We return to our compartment. All the repulsive Sergeants are laughing and joking, but stop the moment we return. They smirk as we sit down and I wonder what’s fretting at the smooth surface of their delinquent minds. I crawl under the seat to last night’s sleeping niche and turn off to the sound of iron crochets of train wheels. While we slumber, the land of Jeanne D’Arc is slipping by in the D’ark.
Awake, My Pretty Ones
T
he sun is streaming through the carriage windows. Poplar trees are flashing past, the French countryside is a swirl of autumnal hues.
“Bonjour,” says Len, as I arise from le floor. “It’s temps pour le breakfast.”
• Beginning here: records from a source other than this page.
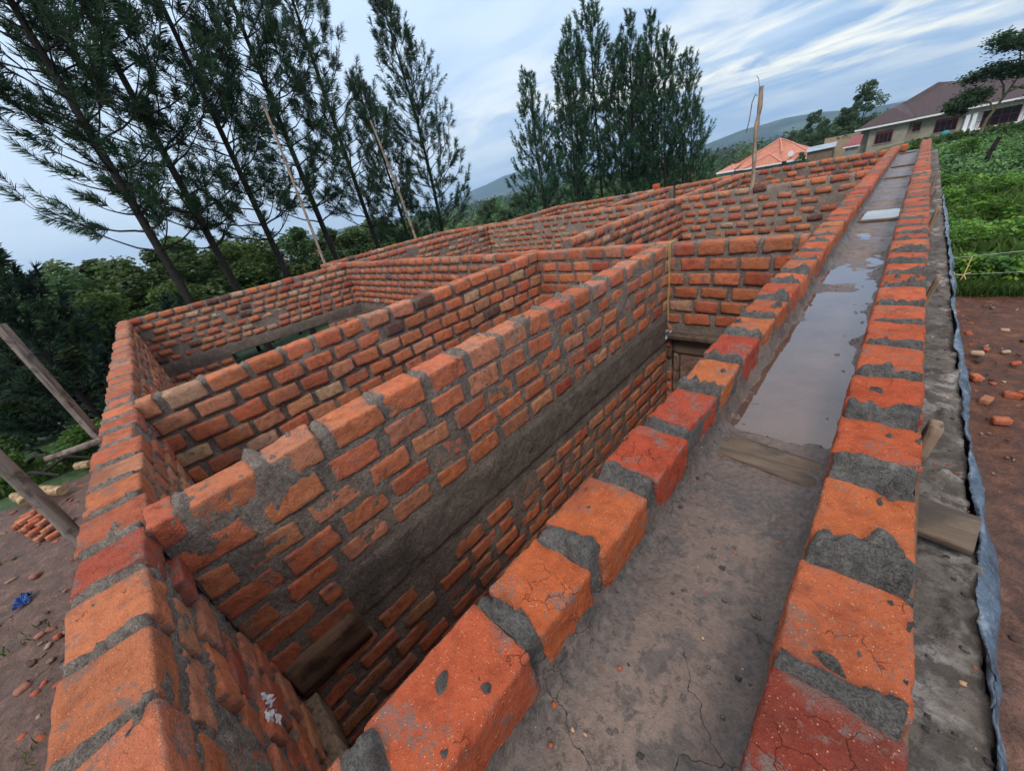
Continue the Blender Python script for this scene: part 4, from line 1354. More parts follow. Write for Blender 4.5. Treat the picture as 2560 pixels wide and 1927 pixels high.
# dark young pine at the left edge
yp = make_pine('young_pine', 51, H=7.0, spread=2.0, crown0=0.05, whorl=0.4, up=0.5, needle=0.26, nwid=0.02, per=40, plume=0.6, label='dark young pine cut off by the left edge of the picture', col=(0.022, 0.048, 0.030))
place(yp, (-17.3, -2.6, -5.4), 0, 1.0)
for k, (x, y, sc, lab) in enumerate([(-21.5, -4.4, 0.62, 'small dark young pine at the left, above the grass patch'), (-20.4, -1.2, 0.60, 'small dark young pine just left of the end wall'), (-18.0, 0.7, 0.6, 'small dark young pine behind the far corner of the end wall')]):
    place(copy_tree(yp), (x, y, -5.3), k * 2.0 + 1, sc, lab, 'young pines on the slope at the left')

# eucalypts beside the house with the brown roof, acacia like tree in front of it
GH = 'trees beside the house with the brown roof'
for k, (x, y, sc, lab) in enumerate([(-8.4, 100, 1.0, 'tallest feathery tree left of the brown roofed house'), (-10.5, 98, 0.72, 'bushy tree left of the brown roofed house, below the feathery one'), (-13.2, 100, 0.62, 'low bushy tree farther left of the brown roofed house'), (-16.8, 112, 0.80, 'dark rounded tree above the orange roof'), (-21.5, 118, 0.55, 'small tree behind the left slope of the orange roof'), (-12.0, 74, 0.30, 'green bush in front of the grey shed roof')]):
    place(copy_tree(ea), (x, y, -6.2), k * 1.9, sc, lab, GH)

rng = np.random.default_rng(77)
tr = thing('umbrella_tree', (4.1, 66, -4.25), 'spreading dark tree with flat tiers of leaves in front of the brown roofed house', 'tree')
at = Acc()
tw = np.array([4.1, 66, -4.25])
limbs = [((0, 0, 0), (0.15, 0, 1.6), (0.75, 0.1, 3.2), (1.2, 0, 4.6), (2.2, 0, 6.4)),
         ((0.35, 0, 2.3), (0.0, 0.1, 3.0), (-0.8, 0.1, 3.4), (-1.6, 0, 3.5)), ((0.75, 0.1, 3.2), (0.5, 0, 4.2), (-0.1, 0, 5.2), (-1.0, 0, 5.4)),
         ((0.9, 0.1, 3.6), (2.2, -.2, 4.1), (3.8, -.2, 4.6)), ((1.2, 0, 4.6), (1.0, 0.3, 6.0), (0.7, 0.4, 7.2)), ((1.0, 0, 4.0), (2.6, .5, 3.4), (3.9, .6, 2.6)), ((2.2, 0, 6.4), (3.4, 0, 7.8), (4.6, 0, 8.6)),
         ((1.8, 0, 5.6), (0.8, -.3, 6.9), (-0.2, -.4, 7.6))]
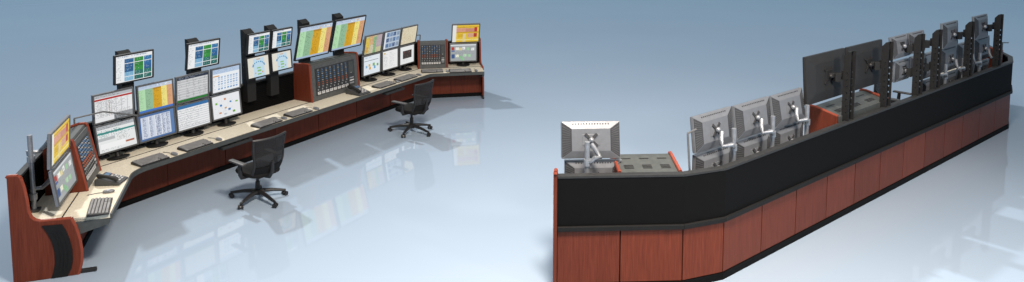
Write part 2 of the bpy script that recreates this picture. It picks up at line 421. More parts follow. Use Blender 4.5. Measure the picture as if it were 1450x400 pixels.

The buffet car is crammed with bleary-eyed, travel-weary soldiers. The smell of fried breakfasts wafts along the corridors; they’ve started queuing, we must be getting near England. Appetite improves with waiting. Our turn. What would the messieurs like? Hot bread rolls? Oui, oui. We must be in France or luck. There’s
real
unsalted Normandy butter on the table. We watch it melt on the hot rolls, heap on marmalade. “Le Life is Très Bon,” says Len. He confers with his le map. “Ah, we passed Chaumont in the night,” he says. Help, Doctor, Doctor, I’ve been passing Chaumonts in the night.
We are coursing the side of the historic Marne river. To our left the verdant plain of Champagne. Blue overalled vignerons are harvesting the grapes. The train slows down into Epernay. My God! Champagne vendors on the platform! It’s only ten o’clock in the morning, we’ll be pissed by twelve.